Since Day 1 in Philadelphia, Patullo has been Sirianni’s in-house sounding board.

 

“I can’t tell you that I make a decision without saying to Kevin first, ‘What do you think?’ That’s in everything,” said Sirianni. “That’s in-game, out-of-game, with scheduling, that’s with offensive stuff, that’s with game-management stuff.

 

“I lean on him a lot.”

 

Now Patullo will get down in the mud as the Eagles’ play-caller, a role he sharpened for by shadowing Kellen Moore this past season.

 

“Since [Moore] got here I feel him and I spend so much time together on just offense,” Patullo said when in New Orleans for the Soper Bowl. “It’s been actually unique.

 

“… “I’ve learned so much from him and I think vice versa. When you look back at the offseason and just going through the process.

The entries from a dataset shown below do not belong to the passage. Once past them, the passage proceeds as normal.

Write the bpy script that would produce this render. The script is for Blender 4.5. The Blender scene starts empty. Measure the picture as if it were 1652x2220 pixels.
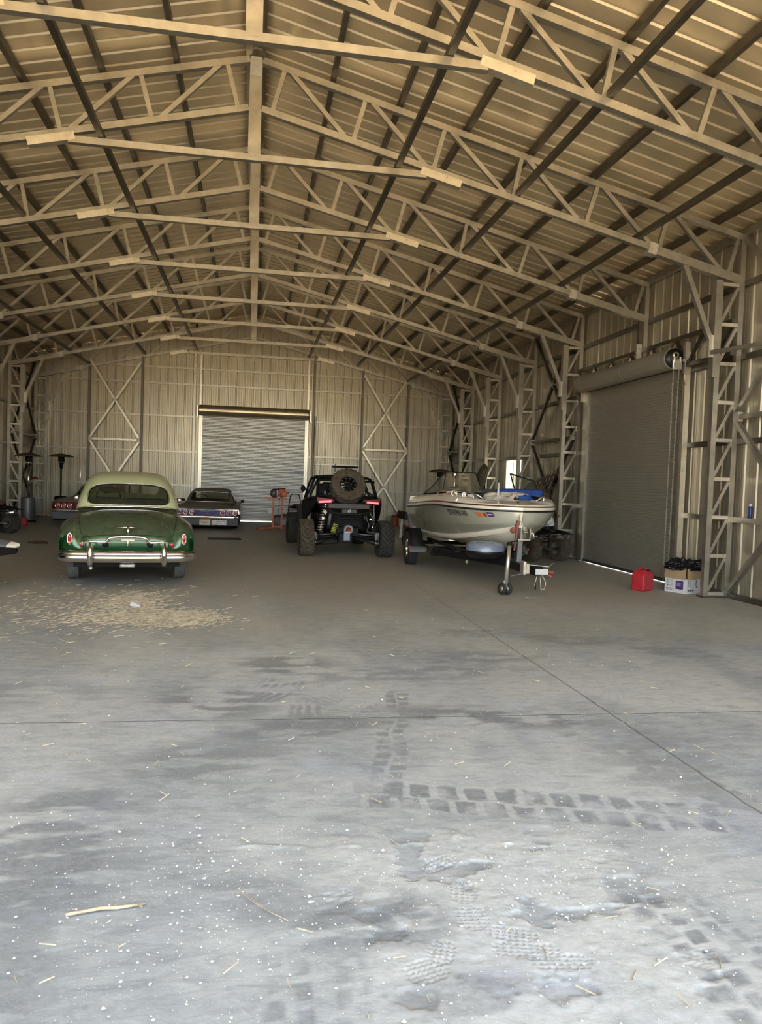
import bpy, bmesh, math, random
from mathutils import Vector, Matrix
R = random.Random(7)
PI = math.pi
S = bpy.context.scene
COL = S.collection
# ------------------------------------------------------------------ camera
cd = bpy.data.cameras.new('camera'); cam = bpy.data.objects.new('camera', cd); COL.objects.link(cam); S.camera = cam
YAW, PITCH, ROLL = 0.1642, -0.0391, 0.0345
_f = Vector((math.sin(YAW)*math.cos(PITCH), math.cos(YAW)*math.cos(PITCH), math.sin(PITCH)))
_r0 = Vector((math.cos(YAW), -math.sin(YAW), 0)); _u0 = _r0.cross(_f)
_r = _r0*math.cos(ROLL)+_u0*math.sin(ROLL); _u = -_r0*math.sin(ROLL)+_u0*math.cos(ROLL)
cam.matrix_world = Matrix(((_r.x, _u.x, -_f.x, .12), (_r.y, _u.y, -_f.y, 0), (_r.z, _u.z, -_f.z, 1.6478), (0, 0, 0, 1)))
cd.sensor_fit = 'HORIZONTAL'; cd.sensor_width = 36; cd.lens = 1678.8/1652*36; cd.clip_start = .05; cd.clip_end = 500
# ------------------------------------------------------------------ light
S.view_settings.view_transform = 'Standard'; S.view_settings.look = 'None'; S.view_settings.gamma = 1
S.view_settings.use_curve_mapping = False
S.view_settings.exposure = 2.46
w = bpy.data.worlds.new('world'); S.world = w; w.use_nodes = True
nt = w.node_tree; bg = nt.nodes['Background']; sky = nt.nodes.new('ShaderNodeTexSky')
sky.sky_type = 'NISHITA'; sky.sun_disc = False; sky.sun_elevation = math.radians(52); sky.sun_rotation = math.radians(75)
sky.air_density = 1; sky.dust_density = 2.0; sky.ozone_density = 1
hs = nt.nodes.new('ShaderNodeHueSaturation'); hs.inputs['Saturation'].default_value = .5; nt.links.new(sky.outputs[0], hs.inputs['Color']); nt.links.new(hs.outputs[0], bg.inputs[0]); bg.inputs[1].default_value = .30
sd = bpy.data.lights.new('sun', 'SUN'); sd.energy = 6.0; sd.angle = math.radians(.53); sd.color = (1, .94, .84)
sun = bpy.data.objects.new('sun', sd); COL.objects.link(sun)
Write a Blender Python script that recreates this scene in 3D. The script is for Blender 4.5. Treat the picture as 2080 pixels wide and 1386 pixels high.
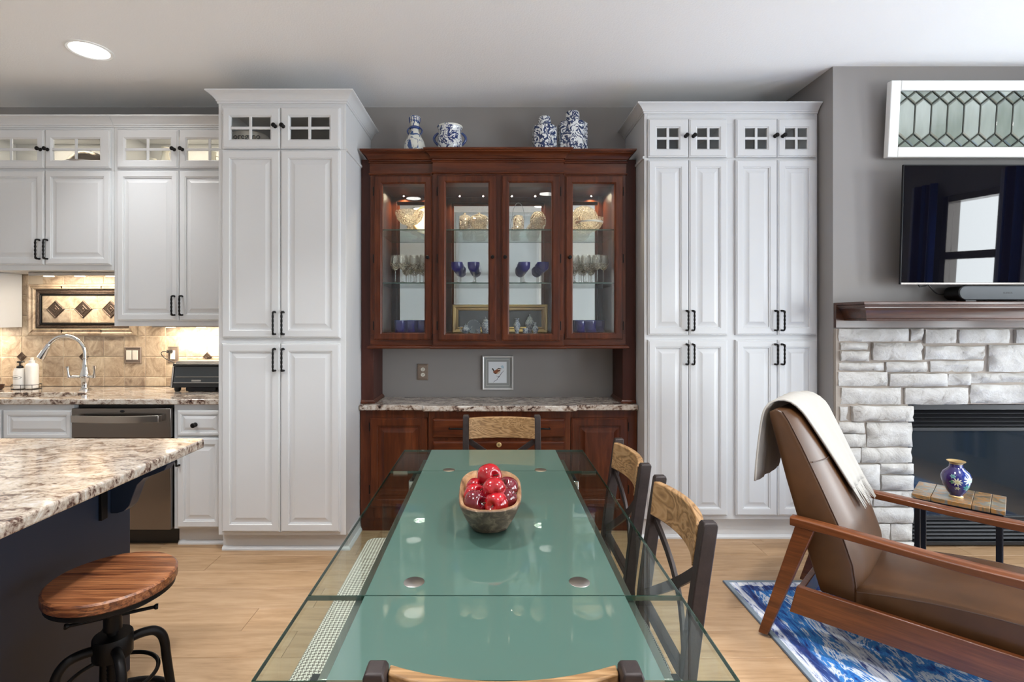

What we did that was successful here and what he’s done [elsewhere]. Just teaching it back and forth and finding new ideas and new trends in the league.”

 

The passing game coordinator tag will lead many down the road of Patullo having a dominant hand but the veteran coach, who first met Sirianni in 2009, has already had a hand in the entire offense, including the running game, the RPO game, and situation work like two-minute offense, four-minute offense and red zone.

 

“He knows what I’m thinking in certain situations, how you want things to be taught, all of those different things, so he’s been a great resource for me the entire time, our success this year, but really the success we’ve had since we’ve been here,” said Sirianni. “Can’t be great without the greatness of others and that is definitely a fact with Kevin Patullo and I trust him with everything.”

 

One of the most important hats Patullo has worn is to tell the head coach if he’s “acting like an a@#hole,” according to Sirianni.

 

Now Sirianni is trusting Patullo with the highest-profile but perhaps least understood job on game day of play-caller.